My distributor mistakenly sent me one of these drives; so, I decided to take it for a spin.

This drive  was the easiest to install of any Iomega drive I have ever installed:

Configure your printer port for ECP (Bi-directional. The drive will still work if it is set for SPP), plug your printer into the Zip, the Zip into your printer port, plug the power converter into the Zip and into a power receptacle, fire-up your computer, insert the Iomega CD, and watch Windows 98 install the drive.

It was really that simple...  Unlike some other Zip drives, this one didn't insist on making my CD-ROM the E: drive.  In fact, it displays a window during the installation which allows one to reassign drive letters for the CD-ROM and Zip drive.  Older models of Zip drives would often grab drive D: from the CD-ROM and require going into the Windows Device Manager to steal it back.

After rebooting, the drive was up and running.  I had no problems printing to my shop printer (Epson Stylus 800) off the Zip drive.
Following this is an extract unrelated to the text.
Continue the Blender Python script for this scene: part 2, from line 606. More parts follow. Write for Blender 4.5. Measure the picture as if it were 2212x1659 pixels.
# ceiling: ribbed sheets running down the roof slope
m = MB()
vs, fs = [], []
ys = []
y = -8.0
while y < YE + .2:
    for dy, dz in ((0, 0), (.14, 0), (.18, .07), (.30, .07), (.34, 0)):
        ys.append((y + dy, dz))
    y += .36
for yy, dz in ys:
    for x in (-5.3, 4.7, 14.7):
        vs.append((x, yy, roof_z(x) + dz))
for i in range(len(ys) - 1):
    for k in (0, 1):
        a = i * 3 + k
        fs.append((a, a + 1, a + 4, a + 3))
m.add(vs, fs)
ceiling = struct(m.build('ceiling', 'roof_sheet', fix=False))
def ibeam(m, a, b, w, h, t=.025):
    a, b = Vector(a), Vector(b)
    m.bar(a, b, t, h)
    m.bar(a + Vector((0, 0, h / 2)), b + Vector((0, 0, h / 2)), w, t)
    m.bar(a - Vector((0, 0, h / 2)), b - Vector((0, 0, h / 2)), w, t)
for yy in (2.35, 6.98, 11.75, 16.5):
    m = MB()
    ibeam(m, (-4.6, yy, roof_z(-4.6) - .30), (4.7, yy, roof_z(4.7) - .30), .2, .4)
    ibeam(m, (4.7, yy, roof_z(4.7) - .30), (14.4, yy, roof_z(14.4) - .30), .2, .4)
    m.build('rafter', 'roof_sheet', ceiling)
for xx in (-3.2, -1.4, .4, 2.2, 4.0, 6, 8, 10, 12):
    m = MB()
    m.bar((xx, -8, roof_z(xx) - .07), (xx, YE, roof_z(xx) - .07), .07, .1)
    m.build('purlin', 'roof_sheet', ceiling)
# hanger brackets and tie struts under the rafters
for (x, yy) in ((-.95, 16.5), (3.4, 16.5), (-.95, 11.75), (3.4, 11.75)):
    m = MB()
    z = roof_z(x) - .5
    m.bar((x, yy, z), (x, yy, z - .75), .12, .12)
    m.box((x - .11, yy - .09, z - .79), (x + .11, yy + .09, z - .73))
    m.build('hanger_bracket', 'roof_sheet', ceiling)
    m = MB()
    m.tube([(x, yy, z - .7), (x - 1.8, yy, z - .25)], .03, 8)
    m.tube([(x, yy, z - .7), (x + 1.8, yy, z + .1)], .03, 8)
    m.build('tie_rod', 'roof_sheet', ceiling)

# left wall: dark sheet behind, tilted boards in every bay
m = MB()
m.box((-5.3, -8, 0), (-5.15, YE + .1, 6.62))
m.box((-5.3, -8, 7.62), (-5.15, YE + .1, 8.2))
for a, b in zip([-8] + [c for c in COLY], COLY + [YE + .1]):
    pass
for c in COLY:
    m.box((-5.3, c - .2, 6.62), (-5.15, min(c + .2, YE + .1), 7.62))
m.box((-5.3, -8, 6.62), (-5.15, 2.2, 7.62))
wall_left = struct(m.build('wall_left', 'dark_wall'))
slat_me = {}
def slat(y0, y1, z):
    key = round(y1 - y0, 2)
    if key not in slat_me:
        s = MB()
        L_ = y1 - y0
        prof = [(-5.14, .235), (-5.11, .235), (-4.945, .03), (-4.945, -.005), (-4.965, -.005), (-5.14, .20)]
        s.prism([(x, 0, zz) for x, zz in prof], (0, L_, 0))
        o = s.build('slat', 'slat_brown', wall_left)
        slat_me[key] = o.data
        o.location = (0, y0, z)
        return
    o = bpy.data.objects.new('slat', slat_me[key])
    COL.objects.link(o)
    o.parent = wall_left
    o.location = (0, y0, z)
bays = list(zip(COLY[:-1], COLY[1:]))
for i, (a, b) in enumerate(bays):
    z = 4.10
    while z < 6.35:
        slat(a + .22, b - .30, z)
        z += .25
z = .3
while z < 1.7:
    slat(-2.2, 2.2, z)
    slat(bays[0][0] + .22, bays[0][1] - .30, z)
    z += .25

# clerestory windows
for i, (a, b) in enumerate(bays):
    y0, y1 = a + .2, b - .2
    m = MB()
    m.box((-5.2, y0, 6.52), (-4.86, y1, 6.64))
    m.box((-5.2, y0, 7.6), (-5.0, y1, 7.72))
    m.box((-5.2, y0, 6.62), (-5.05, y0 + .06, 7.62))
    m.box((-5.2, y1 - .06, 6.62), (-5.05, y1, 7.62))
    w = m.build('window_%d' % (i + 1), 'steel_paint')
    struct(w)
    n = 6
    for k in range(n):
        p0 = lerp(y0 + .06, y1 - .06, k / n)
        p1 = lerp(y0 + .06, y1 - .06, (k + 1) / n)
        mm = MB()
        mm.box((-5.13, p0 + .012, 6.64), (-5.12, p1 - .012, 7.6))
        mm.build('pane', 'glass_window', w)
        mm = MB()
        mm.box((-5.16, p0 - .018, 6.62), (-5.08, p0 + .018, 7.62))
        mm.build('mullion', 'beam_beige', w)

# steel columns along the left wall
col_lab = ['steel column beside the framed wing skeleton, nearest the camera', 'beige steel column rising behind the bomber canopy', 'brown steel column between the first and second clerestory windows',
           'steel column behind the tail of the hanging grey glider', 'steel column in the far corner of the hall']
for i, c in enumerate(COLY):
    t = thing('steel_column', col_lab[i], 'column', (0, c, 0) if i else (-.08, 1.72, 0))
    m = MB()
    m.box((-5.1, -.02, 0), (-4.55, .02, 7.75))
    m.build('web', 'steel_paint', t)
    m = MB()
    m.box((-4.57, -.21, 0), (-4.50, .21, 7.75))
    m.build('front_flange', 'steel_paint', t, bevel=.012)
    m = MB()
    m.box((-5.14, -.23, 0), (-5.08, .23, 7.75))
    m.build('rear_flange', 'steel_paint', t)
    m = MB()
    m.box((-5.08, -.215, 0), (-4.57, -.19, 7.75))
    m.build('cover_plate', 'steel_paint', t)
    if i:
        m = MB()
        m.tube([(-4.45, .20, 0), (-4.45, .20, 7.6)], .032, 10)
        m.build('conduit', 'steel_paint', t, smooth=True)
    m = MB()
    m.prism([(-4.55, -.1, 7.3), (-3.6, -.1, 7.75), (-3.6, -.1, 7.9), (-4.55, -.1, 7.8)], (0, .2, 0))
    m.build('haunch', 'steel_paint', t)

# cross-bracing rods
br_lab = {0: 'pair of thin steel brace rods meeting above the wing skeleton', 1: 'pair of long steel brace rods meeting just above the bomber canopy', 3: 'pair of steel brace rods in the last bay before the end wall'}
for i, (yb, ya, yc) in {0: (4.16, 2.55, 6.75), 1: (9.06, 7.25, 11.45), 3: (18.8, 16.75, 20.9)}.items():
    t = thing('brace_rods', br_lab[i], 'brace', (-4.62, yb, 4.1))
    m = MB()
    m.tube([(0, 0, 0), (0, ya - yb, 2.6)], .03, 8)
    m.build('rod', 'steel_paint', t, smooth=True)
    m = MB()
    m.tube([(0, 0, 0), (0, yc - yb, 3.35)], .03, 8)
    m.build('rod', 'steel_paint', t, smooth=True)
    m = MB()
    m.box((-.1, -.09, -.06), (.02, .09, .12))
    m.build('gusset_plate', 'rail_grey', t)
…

I normally do not sell the parallel version of "Zippies" because they are slower than the SCSI and IDE/ATAPI versions; however, I surprised to find that the 250 Parallel Zip was as fast as it was.   I transferred 32 Mbytes from a Western Digital 6.4 MByte hard disk, in a 350 Mhz Pentium II computer, in 3 minutes and 10 seconds.  Although, this is about 1/3 the speed of a 100 MByte IDE Zip drive, it is still quite respectable and certainly much much faster than a tape drive.

Included with this well-packaged drive is a clearly-written and amply illustrated user manual. a CD with the Iomega drivers and Tools, another CD with Norton's Zip Recovery and System Doctor CE, parallel cable, 250 MByte Zip disk, and power converter.

BOTTOM LINE.  This drive is sleek-looking and appears quite well-made and solidly constructed.  It has enough capacity and speed for many small business accounting data back-ups.  It is well-suited for backing-up and moving data between multiple, stand-alone PCs without the extra hassle and cost of installing SCSI boards or IDE Zip drives in each one of them.  The ease of installation makes it a good candidate for moving software and data from the shop to PC's in the field.  It provides a good means for backing-up and installing software on notebook computers without a network interface.

The price should drop from the current ~$200 as the 250 Mbyte drives supplant the 100 MByte drives. 

The 250 MByte drives can read and write 100 MByte Zip disks.  The "high-density" Zip drive has arrived.